** start of SUPPLIED DATA **

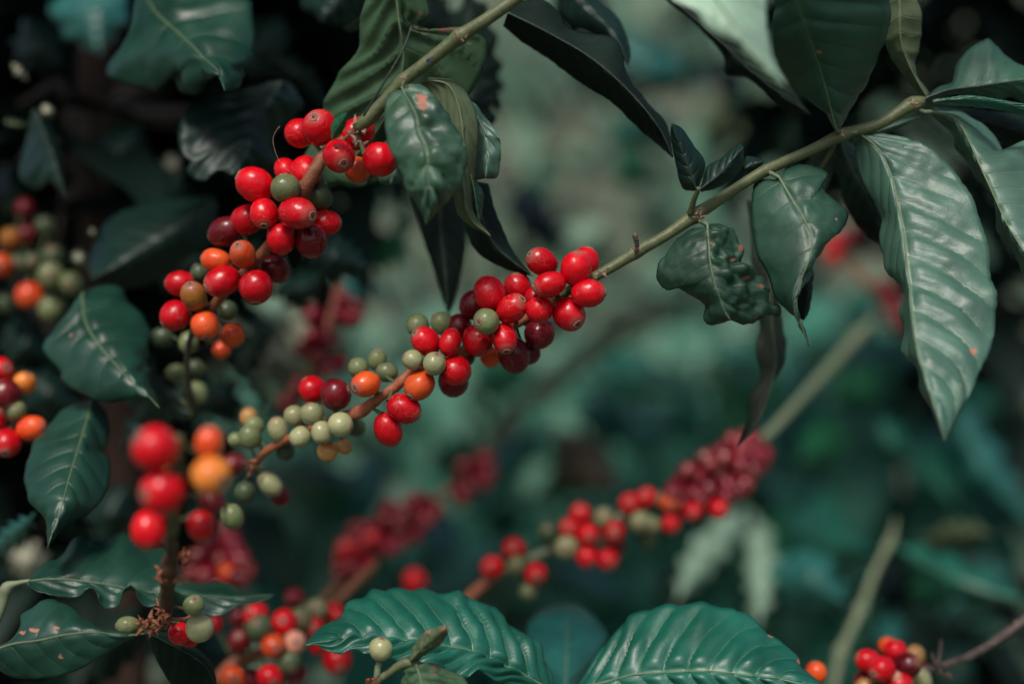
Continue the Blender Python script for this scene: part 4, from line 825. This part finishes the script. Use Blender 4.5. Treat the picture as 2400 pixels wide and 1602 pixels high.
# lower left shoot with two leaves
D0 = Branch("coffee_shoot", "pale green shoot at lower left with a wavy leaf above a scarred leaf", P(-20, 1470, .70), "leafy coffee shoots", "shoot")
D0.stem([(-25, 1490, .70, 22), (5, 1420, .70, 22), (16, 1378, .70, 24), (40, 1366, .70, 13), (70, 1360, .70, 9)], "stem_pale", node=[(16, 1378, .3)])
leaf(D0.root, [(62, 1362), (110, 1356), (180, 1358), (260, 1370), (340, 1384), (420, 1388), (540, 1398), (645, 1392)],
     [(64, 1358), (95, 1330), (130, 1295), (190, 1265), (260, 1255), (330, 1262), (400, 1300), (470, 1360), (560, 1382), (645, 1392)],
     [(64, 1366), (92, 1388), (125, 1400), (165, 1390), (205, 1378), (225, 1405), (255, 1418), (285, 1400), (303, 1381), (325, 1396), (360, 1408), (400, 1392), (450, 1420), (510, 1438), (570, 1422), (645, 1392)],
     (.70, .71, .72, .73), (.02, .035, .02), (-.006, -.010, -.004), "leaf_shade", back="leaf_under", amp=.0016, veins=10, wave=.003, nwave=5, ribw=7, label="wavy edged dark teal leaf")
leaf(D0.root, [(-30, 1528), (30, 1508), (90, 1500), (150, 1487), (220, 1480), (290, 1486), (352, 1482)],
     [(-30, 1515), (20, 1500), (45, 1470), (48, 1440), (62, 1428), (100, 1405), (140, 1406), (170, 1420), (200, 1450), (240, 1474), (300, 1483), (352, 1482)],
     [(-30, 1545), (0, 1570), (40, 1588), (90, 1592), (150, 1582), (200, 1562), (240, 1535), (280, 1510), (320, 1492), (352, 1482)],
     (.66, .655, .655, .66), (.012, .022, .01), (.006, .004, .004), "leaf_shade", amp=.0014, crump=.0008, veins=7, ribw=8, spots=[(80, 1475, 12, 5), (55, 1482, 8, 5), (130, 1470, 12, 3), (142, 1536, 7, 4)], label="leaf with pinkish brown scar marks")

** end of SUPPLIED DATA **

| PROBLEM TO SOLVE |
Output the material word for word, omitting its pictures.

| CORRECT ANSWER |
Continue the Blender Python script for this scene: part 4, from line 825. This part finishes the script. Use Blender 4.5. Treat the picture as 2400 pixels wide and 1602 pixels high.
# lower left shoot with two leaves
D0 = Branch("coffee_shoot", "pale green shoot at lower left with a wavy leaf above a scarred leaf", P(-20, 1470, .70), "leafy coffee shoots", "shoot")
D0.stem([(-25, 1490, .70, 22), (5, 1420, .70, 22), (16, 1378, .70, 24), (40, 1366, .70, 13), (70, 1360, .70, 9)], "stem_pale", node=[(16, 1378, .3)])
leaf(D0.root, [(62, 1362), (110, 1356), (180, 1358), (260, 1370), (340, 1384), (420, 1388), (540, 1398), (645, 1392)],
     [(64, 1358), (95, 1330), (130, 1295), (190, 1265), (260, 1255), (330, 1262), (400, 1300), (470, 1360), (560, 1382), (645, 1392)],
     [(64, 1366), (92, 1388), (125, 1400), (165, 1390), (205, 1378), (225, 1405), (255, 1418), (285, 1400), (303, 1381), (325, 1396), (360, 1408), (400, 1392), (450, 1420), (510, 1438), (570, 1422), (645, 1392)],
     (.70, .71, .72, .73), (.02, .035, .02), (-.006, -.010, -.004), "leaf_shade", back="leaf_under", amp=.0016, veins=10, wave=.003, nwave=5, ribw=7, label="wavy edged dark teal leaf")
leaf(D0.root, [(-30, 1528), (30, 1508), (90, 1500), (150, 1487), (220, 1480), (290, 1486), (352, 1482)],
     [(-30, 1515), (20, 1500), (45, 1470), (48, 1440), (62, 1428), (100, 1405), (140, 1406), (170, 1420), (200, 1450), (240, 1474), (300, 1483), (352, 1482)],
     [(-30, 1545), (0, 1570), (40, 1588), (90, 1592), (150, 1582), (200, 1562), (240, 1535), (280, 1510), (320, 1492), (352, 1482)],
     (.66, .655, .655, .66), (.012, .022, .01), (.006, .004, .004), "leaf_shade", amp=.0014, crump=.0008, veins=7, ribw=8, spots=[(80, 1475, 12, 5), (55, 1482, 8, 5), (130, 1470, 12, 3), (142, 1536, 7, 4)], label="leaf with pinkish brown scar marks")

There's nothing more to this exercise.